The idea of a tunnel linking New York and London first appeared in a novel by Victorian science fiction writer, Jules Verne in 1895. But the possibility of it ever appearing was remote due to the mind-blowing difficulty of such a project.
Rendering by Pete Stoppel
What: Transatlantic underwater tunnel and Maglev supersonic train
Where: Between New York and London
Cost: $12 Trillion
For example, it would take an estimated 300 years to drill the required distance of 3100 miles underneath the floor of the Atlantic Ocean - not to mention the obstacles posed by underwater mountain ranges and the frequent earthquakes.
An alternative could be a tunnel that is submerged and sits on the ocean floor like the famous San Francisco BART but this idea has its own impossibilities. For instance, the pressure at that bottom of the Atlantic is 500 times that of the surface – enough to crush the strongest steel and concrete structures.
Rendering by Ricardo Broch
The most viable option would be to have a tunnel that floats deep enough to avoid interfering with shipping lanes but shallow enough to be safe from pressure. The tunnel would be secured by a series of cables anchored to the bottom of the sea. The cables would be adjustable and give just enough slack to allow the tunnel to absorb the impacts of savage ocean currents and tidal flows. Even so, the interference of animals such as whales colliding with the structure cannot be estimated.
Diesel trains are too slow and would emit noxious fumes that couldn’t be dispersed. Electric trains like the current Japanese Bullet trains don’t go fast enough to offer a worthwhile alternative to flying. Maglev trains would be the obvious choice but can they go faster than a plane? Maglev trains could, in theory, reach speeds of up to 5000mph - nearly ten times faster than a commercial jumbo jet. How?
Well, two things stop a train from reaching very high speeds: friction and air-resistance. Maglev trains float, about one inch, from the track which means there is no friction to resist the train’s motion.
Now, say you could remove the air-resistance by having the trains operate in a vacuum tube. There would be no air-resistance at all and no friction either. This means that the trains could accelerate faster and faster reaching speeds of around 5000 mph.
A tunnel offers the perfect opportunity to have a maglev train operate in a vacuum and a project as huge at a transatlantic tunnel would almost certainly want to implement this groundbreaking technology. Traveling at 5000 mph from New York, you would reach London in 54 minutes.
However, the engineering challenge of constructing a vacuum tunnel across the Atlantic Ocean is staggering and most experts believe it is impossible. For instance it would take enough concrete and steel to build a 10 storey building to construct just one section of the tunnel. And you would need about 50,000 separate sections.
What’s more, is each section would have to be held perfectly in place and linked up to an impressive GPS system to make sure they remained in exact alignment. To remove all the air and create a vacuum, you would need 100 jet engines, working 24 hours per day for two weeks just to suck all the air out.
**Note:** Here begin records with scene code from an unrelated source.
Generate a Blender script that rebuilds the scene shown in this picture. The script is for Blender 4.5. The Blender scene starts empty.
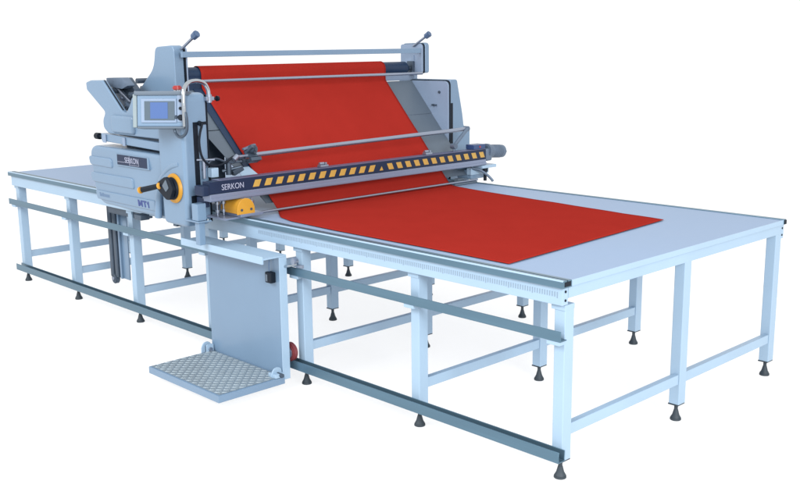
import bpy, bmesh, math, random
from mathutils import Vector, Matrix
random.seed(4)
S = bpy.context.scene
COL = S.collection

# ------------------------------------------------------------------ materials
def mat(name, color, rough=.4, metal=0., bump=0., bscale=60., vary=0., vscale=3., coat=0., emit=None, stretch=None, spec=.5):
    m = bpy.data.materials.new(name); m.use_nodes = True
    nt = m.node_tree; b = nt.nodes['Principled BSDF']
    b.inputs['Base Color'].default_value = (*color, 1)
    b.inputs['Roughness'].default_value = rough
    b.inputs['Metallic'].default_value = metal
    b.inputs['Coat Weight'].default_value = coat
    b.inputs['Specular IOR Level'].default_value = spec
    tc = nt.nodes.new('ShaderNodeTexCoord'); mp = nt.nodes.new('ShaderNodeMapping')
    nt.links.new(tc.outputs['Object'], mp.inputs['Vector'])
    if stretch: mp.inputs['Scale'].default_value = stretch
    if vary:
        n = nt.nodes.new('ShaderNodeTexNoise'); n.inputs['Scale'].default_value = vscale; n.inputs['Detail'].default_value = 6
        nt.links.new(mp.outputs[0], n.inputs['Vector'])
        r = nt.nodes.new('ShaderNodeMapRange'); r.inputs['From Min'].default_value = .3; r.inputs['From Max'].default_value = .7
        r.inputs['To Min'].default_value = 1 - vary; r.inputs['To Max'].default_value = 1 + vary
        nt.links.new(n.outputs['Fac'], r.inputs['Value'])
        mx = nt.nodes.new('ShaderNodeVectorMath'); mx.operation = 'SCALE'; mx.inputs[0].default_value = color
        nt.links.new(r.outputs[0], mx.inputs['Scale']); nt.links.new(mx.outputs[0], b.inputs['Base Color'])
        r2 = nt.nodes.new('ShaderNodeMapRange'); r2.inputs['To Min'].default_value = rough*.8; r2.inputs['To Max'].default_value = min(1, rough*1.25)
        nt.links.new(n.outputs['Fac'], r2.inputs['Value']); nt.links.new(r2.outputs[0], b.inputs['Roughness'])
    if bump:
        n = nt.nodes.new('ShaderNodeTexNoise'); n.inputs['Scale'].default_value = bscale; n.inputs['Detail'].default_value = 4
        nt.links.new(mp.outputs[0], n.inputs['Vector'])
        bp = nt.nodes.new('ShaderNodeBump'); bp.inputs['Strength'].default_value = bump; bp.inputs['Distance'].default_value = .004
        nt.links.new(n.outputs['Fac'], bp.inputs['Height']); nt.links.new(bp.outputs[0], b.inputs['Normal'])
    if emit:
        b.inputs['Emission Color'].default_value = (*emit[0], 1); b.inputs['Emission Strength'].default_value = emit[1]
    return m

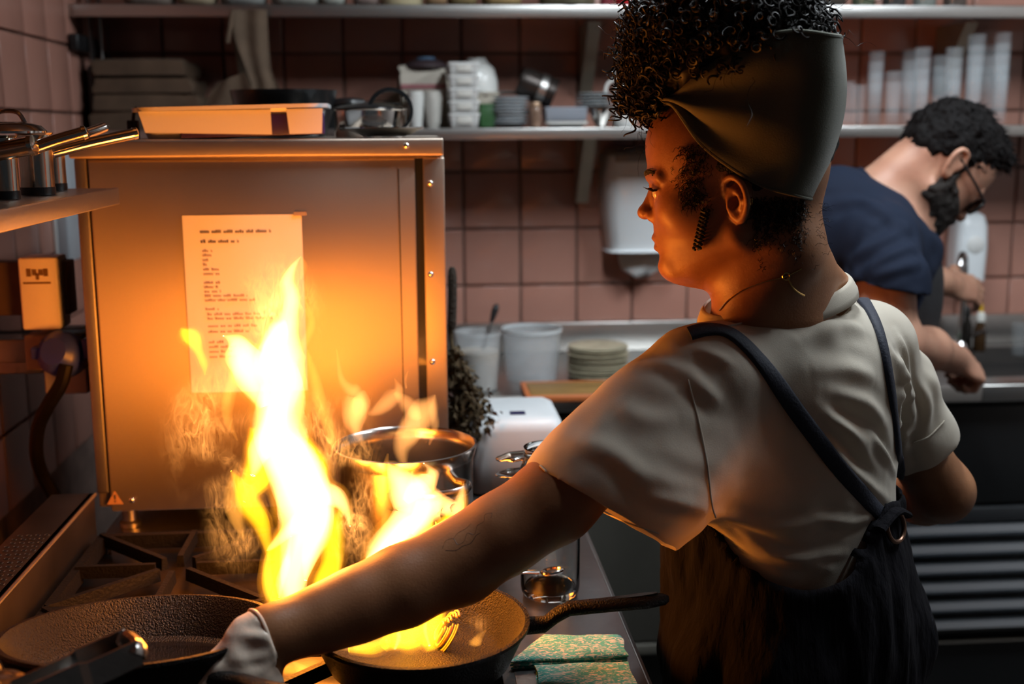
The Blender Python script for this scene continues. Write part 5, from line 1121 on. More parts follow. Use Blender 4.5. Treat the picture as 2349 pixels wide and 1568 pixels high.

But these are mere irritancies compared to the massive problem of finding the one billion tones of steel needed to build the tunnel – that’s as much as all the world’s steel mills produce in a year.
It would take 100 years to build such a tunnel at a cost of $12 trillion which is about 15% of the GDP of the entire world. Other tunnels such as the Channel Tunnel which links England and France and the Japanese Seikan Tunnel struggle to make a profit and cost 0.003% of that.
So it is not surprising that no-one in the world is seriously considering the project which remains in the realms of science fiction.